この交流会では、班になっての活動だった。一緒の班になった子は私と同じくらいの年齢で女の子。車いす生活で言葉を発することが簡単ではない子だった。
「よろしくね。」
私は、緊張の中挨拶をした。車いすの子の口角が少し上がり、笑ってくれたような気がした。
「喜んでいますよ。」
車いすの子を担当している支援学校の先生が言った。私は、少し車いすの子の心を読みとれたようで嬉しかった。この他愛ないコミュニケーションが距離を縮めるきっかけになると思った。
パラスポーツであるボッチャを班対抗でやることになった。このスポーツは障害のある人とない人関係なしに楽しめるスポーツだ。ルールは、赤と青のボールを、白い目標球に向かって投げ、近づけるというルール。一チーム、六球投げることができる。最初にボールを投げるのは私。初めてやる球技でうまくできるか不安だった。投げると、ボールは白い目標球の隣に転がってく。
「上手!」
車いすの子を担当している支援学校の先生が言った。振りかえると車いすの子も手を叩いているのが見えた。拍手だった。そのおかげで私の不安も解け、ボッチャを心から楽しめた。次に投げるのは、車いすの子。投げると、ボールは白い目標球にくっつく距離まで転がっていった。
「すごーい!白い目標球に近い!」
とても上手だった。車いすの子は、ボッチャが得意らしい。障害があってもなくても、人にはそれぞれの得意分野があることに嬉しく思った。一チーム、六球投げ終わりボッチャは終わった。私はこのボッチャが、障害のある人とない人関係なくみんなで楽しめて幸せだった。

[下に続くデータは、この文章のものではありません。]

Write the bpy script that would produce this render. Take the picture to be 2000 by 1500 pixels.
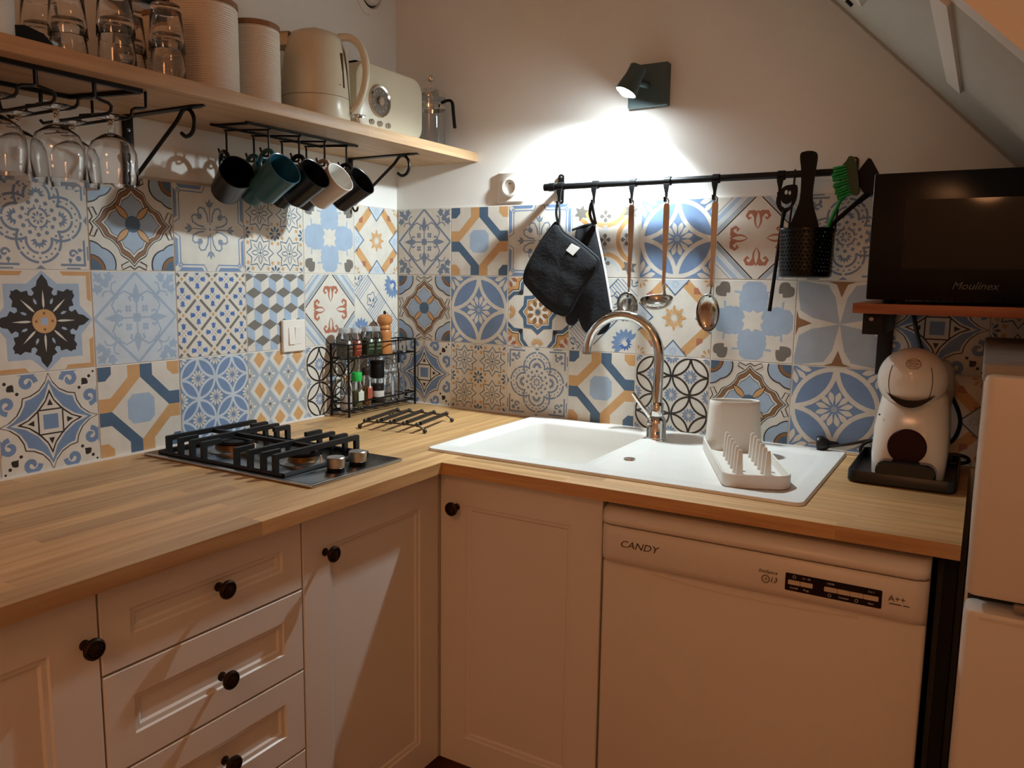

交流会が終わりに近づいたとき、車いすの子が一枚の絵を見せてくれた。家族の絵だった。車いすの子と両親。背景にはいろんな色を使っていた。私にはそのいろんな色が「幸せ」、「楽しさ」、「喜び」、いろいろな気持ちが読み取れた。自分とは違う表現の仕方に心惹かれた。
お別れの時になり、寂しい気持ちでいっぱいだった。こんなに時間が進むのが早いのは初めてだ。
「今日は楽しかった!また会おうね!」
挨拶をして特別支援学校を出た。車いすの子は手を振って見送ってくれた。
私は、みんな違うのが当たり前だと思っている。みんな違うからこそ人の性格を受け入れたり、受け入れられたりできる。障害がある人とふれあってみて、気持ちが通じ合えるか不安だった。けれど、車いすの子と通じ合えて障害があってもなくても心は通じ合えることを知った。